Born Rossignuoli Rossi in Naples, Italy, in 1947, the artist began playing guitar in his early teens after moving to Montreal with his musical family, indulging in the playing styles of Elvis Presley, of Little Richard, the Ventures and Duane Eddy.
As Rossi would tell in a self-written biography“The guitar became the only thing I could think about, after school, on the weekends, at the table, anywhere, anytime and anytime. Imagine if you will, eating at a table with someone holding a fork in one hand and a pick in the other, it was dinner at the Rossi’s!”

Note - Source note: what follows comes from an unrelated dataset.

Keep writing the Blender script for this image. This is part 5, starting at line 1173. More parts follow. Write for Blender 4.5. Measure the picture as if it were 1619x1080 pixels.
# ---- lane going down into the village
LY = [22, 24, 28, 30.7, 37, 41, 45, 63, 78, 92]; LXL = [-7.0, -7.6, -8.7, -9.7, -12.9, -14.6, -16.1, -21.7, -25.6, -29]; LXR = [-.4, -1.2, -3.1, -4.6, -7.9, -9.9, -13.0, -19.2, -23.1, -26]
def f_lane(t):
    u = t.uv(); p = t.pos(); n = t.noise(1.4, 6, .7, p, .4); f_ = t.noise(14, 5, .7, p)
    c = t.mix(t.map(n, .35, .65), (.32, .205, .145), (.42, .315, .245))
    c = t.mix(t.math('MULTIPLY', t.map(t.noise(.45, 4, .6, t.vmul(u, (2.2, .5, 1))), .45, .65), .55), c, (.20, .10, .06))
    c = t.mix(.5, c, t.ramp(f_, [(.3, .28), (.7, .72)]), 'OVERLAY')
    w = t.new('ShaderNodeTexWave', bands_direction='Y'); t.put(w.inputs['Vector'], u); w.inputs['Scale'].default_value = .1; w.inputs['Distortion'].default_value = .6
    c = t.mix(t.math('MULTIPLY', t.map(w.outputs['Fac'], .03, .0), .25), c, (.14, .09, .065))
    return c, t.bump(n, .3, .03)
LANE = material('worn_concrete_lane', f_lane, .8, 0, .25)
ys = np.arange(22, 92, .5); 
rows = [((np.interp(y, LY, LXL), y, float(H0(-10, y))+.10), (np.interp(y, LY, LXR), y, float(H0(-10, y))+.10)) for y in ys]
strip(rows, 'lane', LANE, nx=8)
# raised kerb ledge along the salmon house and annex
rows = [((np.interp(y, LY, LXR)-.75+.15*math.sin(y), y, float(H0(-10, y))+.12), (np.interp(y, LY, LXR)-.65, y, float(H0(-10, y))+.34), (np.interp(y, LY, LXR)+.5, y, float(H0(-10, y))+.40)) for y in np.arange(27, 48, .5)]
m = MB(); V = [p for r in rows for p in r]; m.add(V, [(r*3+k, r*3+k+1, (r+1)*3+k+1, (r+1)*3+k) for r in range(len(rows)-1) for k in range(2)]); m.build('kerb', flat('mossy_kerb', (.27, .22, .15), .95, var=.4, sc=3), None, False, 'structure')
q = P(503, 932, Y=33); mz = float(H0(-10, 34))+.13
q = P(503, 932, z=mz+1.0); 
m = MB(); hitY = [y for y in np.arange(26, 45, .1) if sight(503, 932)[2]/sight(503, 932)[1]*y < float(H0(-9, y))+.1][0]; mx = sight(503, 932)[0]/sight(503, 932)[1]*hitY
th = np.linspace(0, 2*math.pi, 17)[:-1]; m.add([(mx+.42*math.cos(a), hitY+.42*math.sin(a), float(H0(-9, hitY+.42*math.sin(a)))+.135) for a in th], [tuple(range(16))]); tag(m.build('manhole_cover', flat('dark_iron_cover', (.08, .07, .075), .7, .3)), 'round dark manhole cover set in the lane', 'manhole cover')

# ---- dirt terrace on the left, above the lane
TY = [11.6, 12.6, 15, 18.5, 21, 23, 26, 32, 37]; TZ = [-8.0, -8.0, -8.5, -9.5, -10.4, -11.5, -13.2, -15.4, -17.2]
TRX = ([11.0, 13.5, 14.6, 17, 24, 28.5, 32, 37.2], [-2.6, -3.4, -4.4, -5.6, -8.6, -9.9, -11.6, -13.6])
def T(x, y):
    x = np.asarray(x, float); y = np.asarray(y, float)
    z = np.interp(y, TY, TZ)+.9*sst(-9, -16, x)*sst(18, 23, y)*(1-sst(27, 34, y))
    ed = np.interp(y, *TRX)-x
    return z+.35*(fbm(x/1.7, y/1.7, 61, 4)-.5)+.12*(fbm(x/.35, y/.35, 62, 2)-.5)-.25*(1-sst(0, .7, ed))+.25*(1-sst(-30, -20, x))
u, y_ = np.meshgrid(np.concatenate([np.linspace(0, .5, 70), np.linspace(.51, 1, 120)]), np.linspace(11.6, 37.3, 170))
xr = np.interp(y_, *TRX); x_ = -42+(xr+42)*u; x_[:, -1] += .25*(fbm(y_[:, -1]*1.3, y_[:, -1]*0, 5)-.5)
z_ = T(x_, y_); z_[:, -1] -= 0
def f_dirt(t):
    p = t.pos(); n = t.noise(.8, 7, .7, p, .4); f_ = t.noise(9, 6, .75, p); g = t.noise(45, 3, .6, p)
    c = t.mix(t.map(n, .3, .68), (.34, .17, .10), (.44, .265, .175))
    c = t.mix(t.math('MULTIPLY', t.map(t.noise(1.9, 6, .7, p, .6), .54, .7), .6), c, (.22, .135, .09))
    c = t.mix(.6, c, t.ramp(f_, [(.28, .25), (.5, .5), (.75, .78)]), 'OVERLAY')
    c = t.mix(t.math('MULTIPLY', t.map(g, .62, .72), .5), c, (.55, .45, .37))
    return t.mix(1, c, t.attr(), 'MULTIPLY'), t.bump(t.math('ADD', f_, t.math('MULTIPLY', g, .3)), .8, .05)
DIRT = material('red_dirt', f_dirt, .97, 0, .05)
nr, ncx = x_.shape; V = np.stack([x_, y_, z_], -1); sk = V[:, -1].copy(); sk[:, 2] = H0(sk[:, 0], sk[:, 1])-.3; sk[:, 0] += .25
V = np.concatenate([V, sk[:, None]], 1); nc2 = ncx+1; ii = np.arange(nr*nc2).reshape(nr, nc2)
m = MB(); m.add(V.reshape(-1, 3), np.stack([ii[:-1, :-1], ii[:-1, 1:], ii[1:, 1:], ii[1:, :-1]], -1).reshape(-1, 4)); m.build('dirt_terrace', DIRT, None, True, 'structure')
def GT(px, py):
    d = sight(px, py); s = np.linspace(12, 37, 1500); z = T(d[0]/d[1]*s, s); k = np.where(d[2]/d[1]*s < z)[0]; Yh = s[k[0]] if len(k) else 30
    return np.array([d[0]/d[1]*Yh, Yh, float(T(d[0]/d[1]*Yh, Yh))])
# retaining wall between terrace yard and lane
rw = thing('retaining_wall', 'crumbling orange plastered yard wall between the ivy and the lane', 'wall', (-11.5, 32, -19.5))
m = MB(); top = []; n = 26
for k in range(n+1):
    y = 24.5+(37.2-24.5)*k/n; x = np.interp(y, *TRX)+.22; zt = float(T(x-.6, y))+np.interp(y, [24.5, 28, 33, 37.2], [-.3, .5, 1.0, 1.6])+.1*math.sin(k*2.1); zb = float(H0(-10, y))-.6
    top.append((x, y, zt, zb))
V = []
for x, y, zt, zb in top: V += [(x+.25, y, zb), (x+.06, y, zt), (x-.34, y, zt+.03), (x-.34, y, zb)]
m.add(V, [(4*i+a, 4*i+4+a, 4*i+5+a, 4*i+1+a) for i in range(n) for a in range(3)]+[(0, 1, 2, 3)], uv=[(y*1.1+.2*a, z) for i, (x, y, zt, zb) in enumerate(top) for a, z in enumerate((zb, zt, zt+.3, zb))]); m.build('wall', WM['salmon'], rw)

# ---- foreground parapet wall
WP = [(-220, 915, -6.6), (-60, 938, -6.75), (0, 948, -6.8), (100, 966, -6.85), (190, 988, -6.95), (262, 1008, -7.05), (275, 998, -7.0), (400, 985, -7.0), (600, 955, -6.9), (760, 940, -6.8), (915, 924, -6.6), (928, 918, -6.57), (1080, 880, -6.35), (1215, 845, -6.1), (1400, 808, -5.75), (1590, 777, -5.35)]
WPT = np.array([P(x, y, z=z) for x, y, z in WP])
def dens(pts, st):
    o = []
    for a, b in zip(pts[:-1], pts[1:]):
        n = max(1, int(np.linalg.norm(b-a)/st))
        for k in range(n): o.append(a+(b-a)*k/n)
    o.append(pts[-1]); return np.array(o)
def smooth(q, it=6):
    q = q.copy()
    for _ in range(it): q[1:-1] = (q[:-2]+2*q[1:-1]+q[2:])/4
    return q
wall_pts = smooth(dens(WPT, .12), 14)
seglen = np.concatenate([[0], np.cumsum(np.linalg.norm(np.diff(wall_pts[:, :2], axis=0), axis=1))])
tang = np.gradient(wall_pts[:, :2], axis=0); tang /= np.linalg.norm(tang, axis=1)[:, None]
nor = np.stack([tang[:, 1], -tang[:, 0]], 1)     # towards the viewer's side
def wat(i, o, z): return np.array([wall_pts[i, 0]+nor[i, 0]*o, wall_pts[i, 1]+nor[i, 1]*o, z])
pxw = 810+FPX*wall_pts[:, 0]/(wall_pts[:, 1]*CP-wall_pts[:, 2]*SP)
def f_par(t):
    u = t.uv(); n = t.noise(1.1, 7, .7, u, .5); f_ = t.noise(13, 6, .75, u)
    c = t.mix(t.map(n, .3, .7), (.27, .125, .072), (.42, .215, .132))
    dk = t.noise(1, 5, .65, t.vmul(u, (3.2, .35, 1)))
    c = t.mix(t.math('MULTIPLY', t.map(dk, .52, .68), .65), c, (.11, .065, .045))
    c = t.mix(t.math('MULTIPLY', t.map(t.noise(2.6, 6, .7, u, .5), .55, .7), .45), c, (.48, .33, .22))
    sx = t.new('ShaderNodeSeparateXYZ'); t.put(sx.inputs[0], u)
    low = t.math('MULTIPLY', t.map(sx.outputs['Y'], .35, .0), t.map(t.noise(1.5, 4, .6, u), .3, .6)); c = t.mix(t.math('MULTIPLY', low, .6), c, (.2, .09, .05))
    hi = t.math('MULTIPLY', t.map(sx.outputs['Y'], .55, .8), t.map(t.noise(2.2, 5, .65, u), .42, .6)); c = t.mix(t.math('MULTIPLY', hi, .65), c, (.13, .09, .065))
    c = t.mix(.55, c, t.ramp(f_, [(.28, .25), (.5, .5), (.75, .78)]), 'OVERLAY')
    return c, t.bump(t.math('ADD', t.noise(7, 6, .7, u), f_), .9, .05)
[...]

In the late 1960s, Rossi was performing on the Montreal club scene with a band dubbed the Soulmates when he met Buddy Miles, the American artist and drummer best known as a founding member of Electric Flag. and a member of Jimi Hendrix’s Band of Gypsies. The quick friendship led Miles to recommend Rossi as the new guitarist for Wilson Pickett’s backing band, and he recalls his stage audition at Massey Hall in Toronto as follows:
The band went through an instrumental warm-up of a Pickett standard called 99 ½, and it was obvious the guitarist didn’t have the skill set. Then the Wicked Pickett, as they liked to call themselves, came along and the band hit the song for a full run. No sooner had they started than Pickett stopped rehearsal to chew on the guitarist and call me onstage. After a somewhat chaotic and intimidating introduction, he then ordered me to play the opening of the song! I took a deep breath and let it tear. I was barely halfway there when he stopped the song and, turning to me, he simply said, “Welcome to the Wilson Pickett band. Be in New York next week.” These two sentences changed my very existence.
Rossi spent two years on the road with Pickett’s band before returning home to Montreal. Back in Canada, he joined the psych rock group Influence, releasing an eponymous album in 1968 and backing bands like the Doors, Procol Harum and Blood, Sweat & Tears. Before the decade was out, Rossi would leave Influence to join the Buddy Miles Express and, later, Luke & the Apostles. When the latter group disbanded, he would form Charlee, releasing a self-titled debut album with the group in 1972.
The decade also saw Rossi become a sought-after session guitarist, lending six-string skills to recordings by Michel Pagliaro and Nanette Workman. He would also launch his solo career, with an eponymous LP from 1976 which would be followed by 1978 Six strings nine lives.
The fruitful ’70s also earned Rossi two Juno Award nominations for Most Promising Male Vocalist of the Year (now Breakthrough Artist of the Year). He was beaten for the honor at the 1978 awards by David Bradstreet before capturing it himself in 1980, beating a young Bryan Adams.
“From shows to studios, to bars after hours – I had friends all around me and I never knew what it was like to spend time alone,” Rossi explained. about his career. “You know, life is so unpredictable. So full of surprises.”